These punk shows are like the good old times, or are they? Someone told me that in the 80s, going to a punk show was literally risking his life, either taking a good beating or being crushed in a moshpit. I can’t believe how smoothly this show at the Roxy went. Yes there was chaos, moshing, pushing and energy, but overall if you had managed to go to the side, sufficiently away from the moshing circle in the middle of the room, you were far from risking anything and it was rather cool and quiet. There was even a couple close to me who were having a very romantic evening. What? The Black Flag crowd has really been tamed down, or getting old, or both. Three punk bands succeeded to each other on the stage of the Roxy during Wednesday night, and despite a large foot hitting my head at one point, nothing dramatic happened! I am talking about Black Flag because OFF! was headlining, and looking at people’s shirts, many had the iconic band in mind,.. but on the other hand, it was probably the first punk show I went to where I saw more OFF! shirts than Black Flag shirts and this is hard to accomplish.
But NASA Space Universe was opening and they were right away brutal to my ears. The singer jumped directly off the stage and started a mosh pit with the few people willing to do so. Their sound was super-loud, aggressive and totally distorted, and the guy was hurling like a roaring beast. Curiously, he didn’t look like someone who could produce such a sound, he had this blond beach boy look and there was nothing dangerous about him at first, but he was mean from start to finish! Fast and furious could have suited them very well and honestly I am still wondering if it was music, or even a song? You know when all you can hear is this ghastly noise that breaks your eardrums and the wall of sound, and barely slows down at times, is it the end of a song? Ha, I need some education but people loved them, they were applauding and I even saw some of them buying the LP after the show.
Cerebral Ballzy were next and they managed to install a sense of danger right away in an aggressive mode despite their joking name. Yes, they could have given a heart attack at someone who has never attended a punk show, but most of us have seen that before, right? The middle finger, the beer spitting and the trashy punk attitude in full bloom at a young age…. these guys have studied the classics of the genre and it’s difficult to reinvent them. Don’t get me wrong, they were good, the energy on stage was strong and the pit ferocious, people were pushing and a guy even plunged from the stage over my head,… I crouched just on time. Frontman Honor Titus was cute with his Gavroche hat, announcing the themes of the short songs, ‘this is a song about a girl in NY’, ‘this is a song about not going to school’, ‘this is a song about going too fast in skateboard’,… some real adolescent preoccupations in front of 50-year-old guys! The crowd was giving the finger in appreciation, ‘Fuck you’, he answered… But I am still looking for something to say that could differentiate Cerebral Ballzy from the other punk bands of the same age. Fidlar do it with more smiles and upbeat mood, Trash Talk with far more darkness, acrobatics and chaos –I have never more terrorized than in the pit of Trash Talk – so what does Cerebral Ballzy does? I am not sure, but they were raging enough to warm up the room for OFF!

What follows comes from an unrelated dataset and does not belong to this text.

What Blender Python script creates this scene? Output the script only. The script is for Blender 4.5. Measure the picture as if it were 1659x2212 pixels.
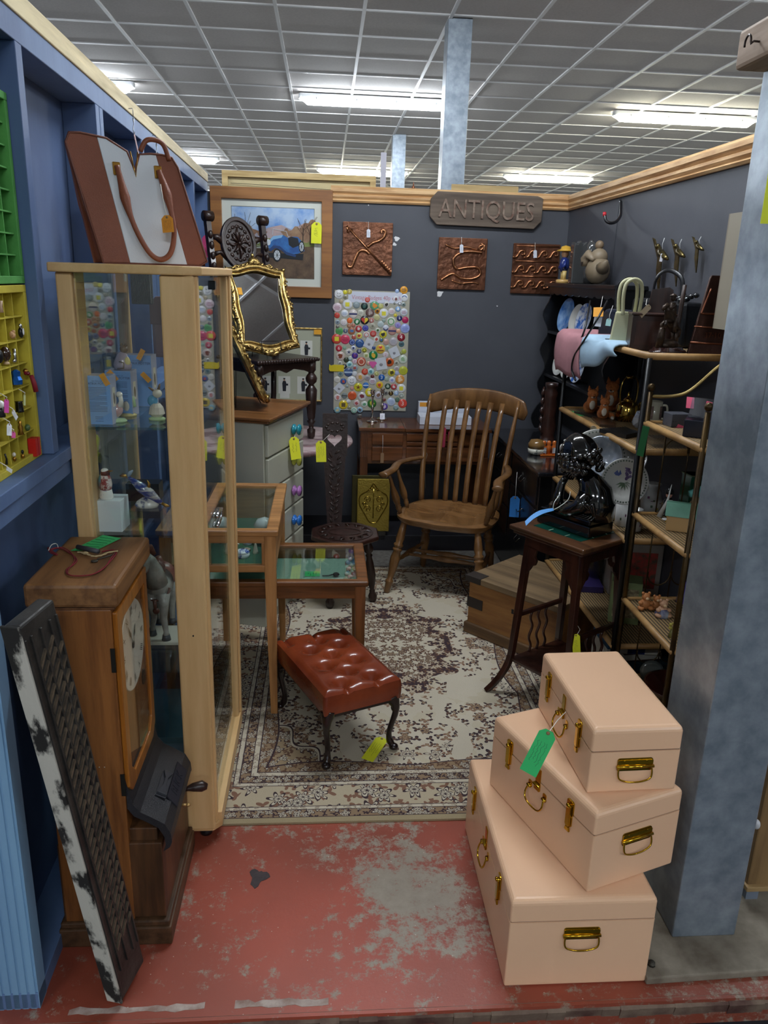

OFF! played a long list of songs, but they are so short!! And, mid-show, a girl had already started to rip the huge setlist off the stage… ‘Ask, don’t take’ said Keith Morris while stepping on the large setlist duct taped on the floor… ‘Don’t be a republican,… or a democrat!’ These moments of calm and rest, filled up with Morris’ rants and other random social commentaries, were punctuated the show which was otherwise made of a series of crazy and frenetic outbursts of pure punk energy. It was as if Keith Morris was bipolar, being totally civil and polite during the rants, and being like possessed with his eyes getting out of his orbits when he was singing. Dimitri Coats and Steven McDonald brought the show to another level on the large stage of the Roxy (I had seen him a few weeks ago on the small stage of Amoeba) they were moving fast, bouncing everywhere, legs apart, and the crowd went crazy for most of the time. There is something about hardcore and full grown men that I won’t never totally understand but these guys were bounding with a big B with the music, the riffs, the guitar assaults, the screaming,.. A 200-pound man jumped above my head at one point (you can even see that in the video below) and that was painful… more for him than me, because I avoided the crash, but I would like to say that if you can’t tie your shoelaces anymore, may be it’s time to stop the stage diving? You are not flexible enough, you will land flat on the floor or on other people’s heads and it’s gonna be ugly.
When are you too old to be punk? Looking around me, nobody was asking himself/herself this question, testosterone was rushing in these men’s blood (and I don’t know about the women) as if they were having a new outburst of puberty. Everybody asked for more, and OFF! came back for a few songs with even more rage. It was chaos for a good hour and the younger guys were having their ‘Black Flag moment’, or a tempered version of it.